Former employee Omarosa Manigault Newman witnessed him indulging in this unusual diet after a meeting with Michael Cohen. In her book, "Unhinged: An Insider Account of the Trump White House", she wrote,

I saw him put a note in his mouth. Since Trump was ever the germaphobe, I was shocked he appeared to be chewing and swallowing the paper. It must have been something very, very sensitive.

If this is true, then he really should get a dog. They will eat anything. Except emails. But Trump has said that he’s not an email person. He knows they are a rich source of evidence. Consider what he told Howard Stern in 2005:

Half of my friends are under indictment right now because they sent emails to each other about how they’re screwing people.

Half of his friends are “screwing people?” That’s good to know. Anyway, he certainly learned from their experience. Look at what he said in February 2016:

I go to court and they say produce your emails. I say I don’t have any emails. The judges don’t even believe it… After you win the case, they say, ‘Now I know that you’re really smart.’

Really smart. Trump even hides — from his own people — what he and Russia’s President Vladimir Putin had to say to each other. And he seized his interpreter’s notes. (It’s not known whether they were eaten.) This was discovered when an unnamed White House advisor and an unnamed State Department official tried to get the notes from Trump’s interpreter — but could not. Vox quoting the "Washington Post" on the issue:

As a result, U.S. officials said there is no detailed record, even in classified files, of Trump’s face-to-face interactions with the Russian leader at five locations over the past two years. Such a gap would be unusual in any presidency, let alone one that Russia sought to install through what U.S. intelligence agencies have described as an unprecedented campaign of election interference.

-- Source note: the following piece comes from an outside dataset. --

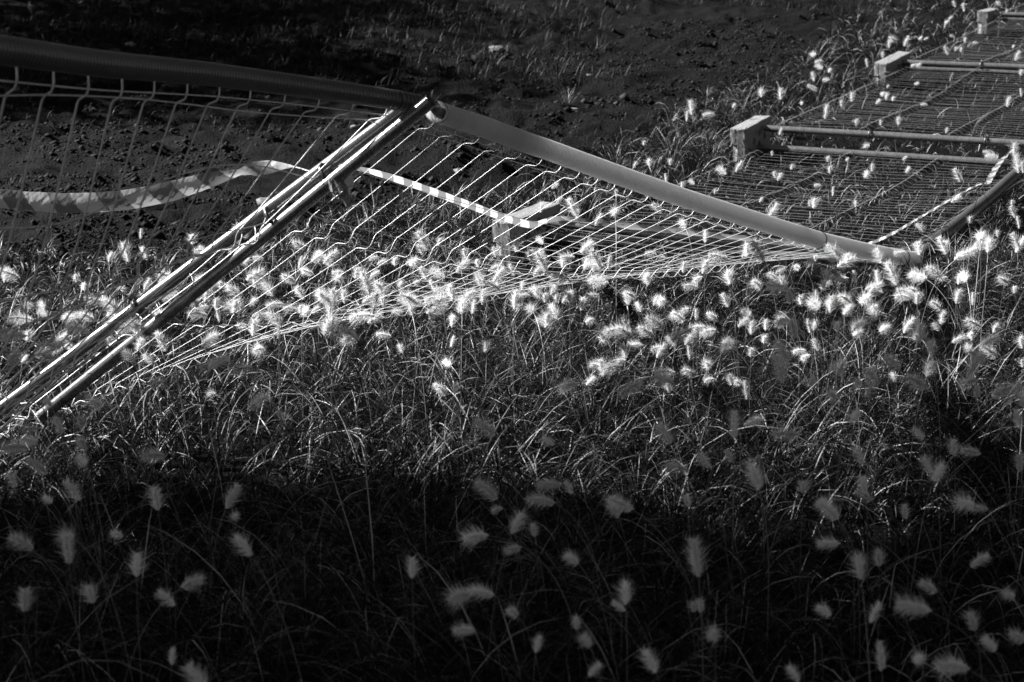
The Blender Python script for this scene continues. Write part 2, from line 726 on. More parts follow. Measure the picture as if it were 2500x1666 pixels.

And Trump may have yet another way of communicating with Putin — though indirectly — on his iPhone. He has been told again and again that he should not use it because the Russians and the Chinese are listening in. So why does he do it?

Because he knows they are listening?

When Trump was asked what American officials in Turkey had learned about the killing of Jamal Khashoggi, Trump said:

I actually said don’t give it to me on the phone. I don’t want it on the phone. As good as these phones are supposed to be.